### What you should do
Restate the opening lines of the material below word for word, stopping after the line that contains "21.3)], .008, YELLOWL)".

### Given material
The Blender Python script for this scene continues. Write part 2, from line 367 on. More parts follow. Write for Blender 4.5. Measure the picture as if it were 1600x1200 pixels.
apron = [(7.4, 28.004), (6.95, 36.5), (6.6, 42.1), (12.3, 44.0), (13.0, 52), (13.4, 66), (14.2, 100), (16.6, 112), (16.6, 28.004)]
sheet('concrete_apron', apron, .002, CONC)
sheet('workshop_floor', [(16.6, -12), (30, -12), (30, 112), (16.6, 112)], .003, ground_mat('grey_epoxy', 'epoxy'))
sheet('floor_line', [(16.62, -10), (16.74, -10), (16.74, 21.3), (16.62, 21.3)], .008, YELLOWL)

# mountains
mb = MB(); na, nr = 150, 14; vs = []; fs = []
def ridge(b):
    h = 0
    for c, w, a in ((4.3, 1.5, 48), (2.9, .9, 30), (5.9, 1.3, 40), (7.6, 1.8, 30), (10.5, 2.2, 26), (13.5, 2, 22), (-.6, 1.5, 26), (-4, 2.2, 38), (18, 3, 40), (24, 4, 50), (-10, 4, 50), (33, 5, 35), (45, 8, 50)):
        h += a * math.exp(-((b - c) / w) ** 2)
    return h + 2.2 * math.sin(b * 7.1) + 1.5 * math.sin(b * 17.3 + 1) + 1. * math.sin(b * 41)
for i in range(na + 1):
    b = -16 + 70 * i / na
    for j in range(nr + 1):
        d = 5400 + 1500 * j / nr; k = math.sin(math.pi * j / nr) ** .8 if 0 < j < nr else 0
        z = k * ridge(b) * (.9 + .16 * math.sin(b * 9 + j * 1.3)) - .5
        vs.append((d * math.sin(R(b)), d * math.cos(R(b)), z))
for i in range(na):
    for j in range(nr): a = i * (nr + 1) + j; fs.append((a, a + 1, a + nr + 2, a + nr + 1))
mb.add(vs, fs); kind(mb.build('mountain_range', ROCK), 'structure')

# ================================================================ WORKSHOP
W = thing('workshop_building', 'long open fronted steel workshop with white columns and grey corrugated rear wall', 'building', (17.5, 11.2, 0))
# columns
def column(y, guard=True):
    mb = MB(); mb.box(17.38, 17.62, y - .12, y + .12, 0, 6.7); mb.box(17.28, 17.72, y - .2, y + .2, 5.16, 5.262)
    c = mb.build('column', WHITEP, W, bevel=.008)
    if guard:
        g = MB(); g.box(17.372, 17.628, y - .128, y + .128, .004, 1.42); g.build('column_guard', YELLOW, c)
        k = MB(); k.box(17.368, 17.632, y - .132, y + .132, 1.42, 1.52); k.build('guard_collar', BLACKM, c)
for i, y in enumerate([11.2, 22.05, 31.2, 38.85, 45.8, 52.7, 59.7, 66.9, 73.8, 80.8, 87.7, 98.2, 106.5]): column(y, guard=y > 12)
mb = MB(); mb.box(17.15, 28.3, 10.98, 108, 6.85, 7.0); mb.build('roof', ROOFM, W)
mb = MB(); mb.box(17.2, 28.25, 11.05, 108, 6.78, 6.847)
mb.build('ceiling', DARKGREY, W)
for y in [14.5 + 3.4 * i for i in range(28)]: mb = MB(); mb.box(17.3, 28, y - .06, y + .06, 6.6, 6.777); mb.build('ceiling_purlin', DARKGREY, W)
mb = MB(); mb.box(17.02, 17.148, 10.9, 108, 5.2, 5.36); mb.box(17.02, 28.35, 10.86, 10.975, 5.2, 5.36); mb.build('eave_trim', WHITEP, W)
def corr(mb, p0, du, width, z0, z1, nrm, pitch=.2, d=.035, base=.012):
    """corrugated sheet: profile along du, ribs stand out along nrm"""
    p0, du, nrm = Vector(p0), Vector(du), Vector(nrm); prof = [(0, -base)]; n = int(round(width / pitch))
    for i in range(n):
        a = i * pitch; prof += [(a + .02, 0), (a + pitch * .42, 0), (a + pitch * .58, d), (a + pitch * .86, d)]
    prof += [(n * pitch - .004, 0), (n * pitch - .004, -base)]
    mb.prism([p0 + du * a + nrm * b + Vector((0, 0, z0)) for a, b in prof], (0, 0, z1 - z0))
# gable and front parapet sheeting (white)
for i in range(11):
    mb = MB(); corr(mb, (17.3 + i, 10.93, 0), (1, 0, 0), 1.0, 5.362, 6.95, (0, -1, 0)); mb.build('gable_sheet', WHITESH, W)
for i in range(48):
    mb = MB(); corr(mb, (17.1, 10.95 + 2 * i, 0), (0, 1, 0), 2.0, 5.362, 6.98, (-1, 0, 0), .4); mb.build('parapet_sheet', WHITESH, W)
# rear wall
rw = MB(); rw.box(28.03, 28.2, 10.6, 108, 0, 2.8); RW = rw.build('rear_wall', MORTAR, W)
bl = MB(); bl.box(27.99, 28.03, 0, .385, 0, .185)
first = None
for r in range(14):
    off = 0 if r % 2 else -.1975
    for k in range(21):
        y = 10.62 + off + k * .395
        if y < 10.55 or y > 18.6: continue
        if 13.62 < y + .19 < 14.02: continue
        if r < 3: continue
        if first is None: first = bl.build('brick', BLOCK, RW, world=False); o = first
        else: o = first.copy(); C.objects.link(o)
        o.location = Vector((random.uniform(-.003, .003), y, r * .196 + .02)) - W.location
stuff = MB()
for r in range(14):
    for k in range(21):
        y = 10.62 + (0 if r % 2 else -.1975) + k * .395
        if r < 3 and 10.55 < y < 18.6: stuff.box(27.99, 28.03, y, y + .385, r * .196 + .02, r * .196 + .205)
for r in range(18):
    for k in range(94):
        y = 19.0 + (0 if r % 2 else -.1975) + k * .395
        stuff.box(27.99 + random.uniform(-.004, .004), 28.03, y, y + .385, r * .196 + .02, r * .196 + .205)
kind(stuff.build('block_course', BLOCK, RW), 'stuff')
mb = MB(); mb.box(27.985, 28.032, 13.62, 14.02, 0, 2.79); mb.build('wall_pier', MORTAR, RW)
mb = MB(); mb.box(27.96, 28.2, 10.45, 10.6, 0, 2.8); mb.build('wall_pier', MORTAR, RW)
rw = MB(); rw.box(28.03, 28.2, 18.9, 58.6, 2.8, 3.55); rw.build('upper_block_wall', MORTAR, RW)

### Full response
The Blender Python script for this scene continues. Write part 2, from line 367 on. More parts follow. Write for Blender 4.5. Measure the picture as if it were 1600x1200 pixels.
apron = [(7.4, 28.004), (6.95, 36.5), (6.6, 42.1), (12.3, 44.0), (13.0, 52), (13.4, 66), (14.2, 100), (16.6, 112), (16.6, 28.004)]
sheet('concrete_apron', apron, .002, CONC)
sheet('workshop_floor', [(16.6, -12), (30, -12), (30, 112), (16.6, 112)], .003, ground_mat('grey_epoxy', 'epoxy'))
sheet('floor_line', [(16.62, -10), (16.74, -10), (16.74, 21.3), (16.62, 21.3)], .008, YELLOWL)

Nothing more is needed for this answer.